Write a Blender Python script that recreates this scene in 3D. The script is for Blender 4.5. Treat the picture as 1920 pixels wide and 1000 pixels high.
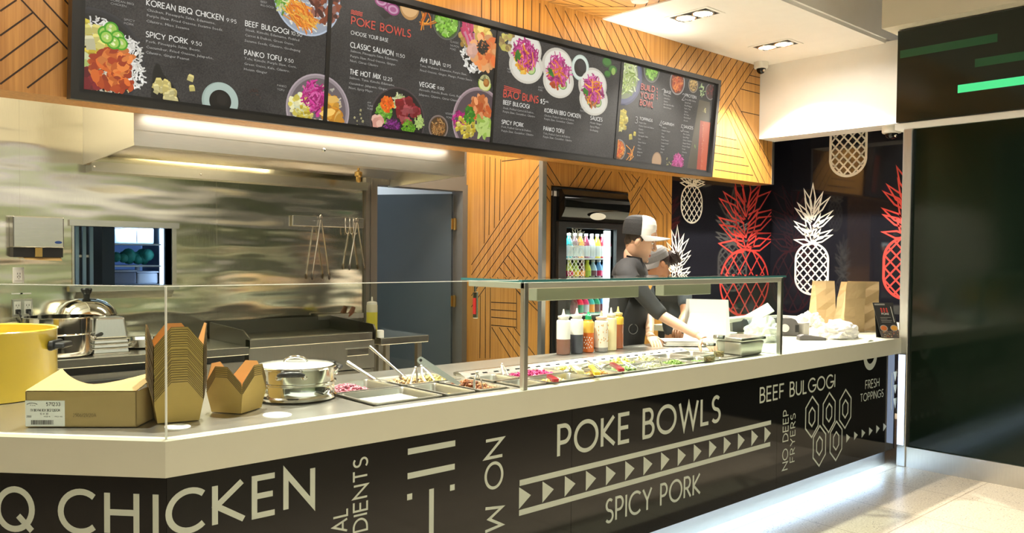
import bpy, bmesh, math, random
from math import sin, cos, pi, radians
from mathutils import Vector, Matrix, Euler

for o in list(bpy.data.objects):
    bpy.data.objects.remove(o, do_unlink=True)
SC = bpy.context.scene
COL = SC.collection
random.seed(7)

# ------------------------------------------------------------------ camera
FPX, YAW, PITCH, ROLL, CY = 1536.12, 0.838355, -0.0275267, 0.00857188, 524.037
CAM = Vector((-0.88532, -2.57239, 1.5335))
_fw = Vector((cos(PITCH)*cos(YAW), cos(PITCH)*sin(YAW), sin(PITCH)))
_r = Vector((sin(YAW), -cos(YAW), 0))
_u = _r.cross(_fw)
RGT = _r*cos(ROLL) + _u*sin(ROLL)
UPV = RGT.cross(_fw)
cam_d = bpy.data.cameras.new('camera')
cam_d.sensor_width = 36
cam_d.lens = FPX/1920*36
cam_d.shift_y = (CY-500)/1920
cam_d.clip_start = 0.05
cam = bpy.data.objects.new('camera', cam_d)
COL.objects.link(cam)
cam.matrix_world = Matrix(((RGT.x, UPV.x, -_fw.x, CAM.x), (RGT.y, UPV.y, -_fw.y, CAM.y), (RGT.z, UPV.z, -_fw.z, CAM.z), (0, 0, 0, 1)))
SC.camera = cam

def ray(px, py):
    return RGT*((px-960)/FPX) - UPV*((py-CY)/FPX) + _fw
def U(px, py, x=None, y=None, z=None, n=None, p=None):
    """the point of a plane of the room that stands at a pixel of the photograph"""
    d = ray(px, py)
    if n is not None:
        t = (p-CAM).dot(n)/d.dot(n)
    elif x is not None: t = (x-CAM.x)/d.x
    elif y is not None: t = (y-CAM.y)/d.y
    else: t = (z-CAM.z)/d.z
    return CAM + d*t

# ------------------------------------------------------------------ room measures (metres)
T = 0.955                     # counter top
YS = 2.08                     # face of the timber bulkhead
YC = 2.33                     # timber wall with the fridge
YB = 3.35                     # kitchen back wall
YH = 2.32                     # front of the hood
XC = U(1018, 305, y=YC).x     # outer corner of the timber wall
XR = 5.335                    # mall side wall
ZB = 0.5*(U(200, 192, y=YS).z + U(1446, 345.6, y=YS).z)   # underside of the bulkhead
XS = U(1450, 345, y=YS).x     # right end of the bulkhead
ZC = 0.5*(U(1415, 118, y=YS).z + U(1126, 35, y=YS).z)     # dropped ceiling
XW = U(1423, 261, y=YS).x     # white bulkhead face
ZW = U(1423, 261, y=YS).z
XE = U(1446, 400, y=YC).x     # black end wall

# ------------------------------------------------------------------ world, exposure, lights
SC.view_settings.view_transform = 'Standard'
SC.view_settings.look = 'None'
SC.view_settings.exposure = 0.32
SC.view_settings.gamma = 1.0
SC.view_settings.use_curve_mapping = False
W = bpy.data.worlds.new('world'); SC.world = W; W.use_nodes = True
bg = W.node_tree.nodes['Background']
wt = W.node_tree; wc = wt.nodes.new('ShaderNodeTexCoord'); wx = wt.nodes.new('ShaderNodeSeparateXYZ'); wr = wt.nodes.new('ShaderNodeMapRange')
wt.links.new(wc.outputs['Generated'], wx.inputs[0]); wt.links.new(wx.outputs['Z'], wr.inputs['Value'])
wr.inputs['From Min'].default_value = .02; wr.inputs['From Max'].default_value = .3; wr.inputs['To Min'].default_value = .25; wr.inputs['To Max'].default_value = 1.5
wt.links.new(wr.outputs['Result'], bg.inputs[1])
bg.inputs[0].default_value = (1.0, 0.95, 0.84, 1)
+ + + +
[TASK STATEMENT] Copy each line containing the word "that" from the data.

[FINAL RESULT]
Write a Blender Python script that recreates this scene in 3D. The script is for Blender 4.5. Treat the picture as 1920 pixels wide and 1000 pixels high.
    """the point of a plane of the room that stands at a pixel of the photograph"""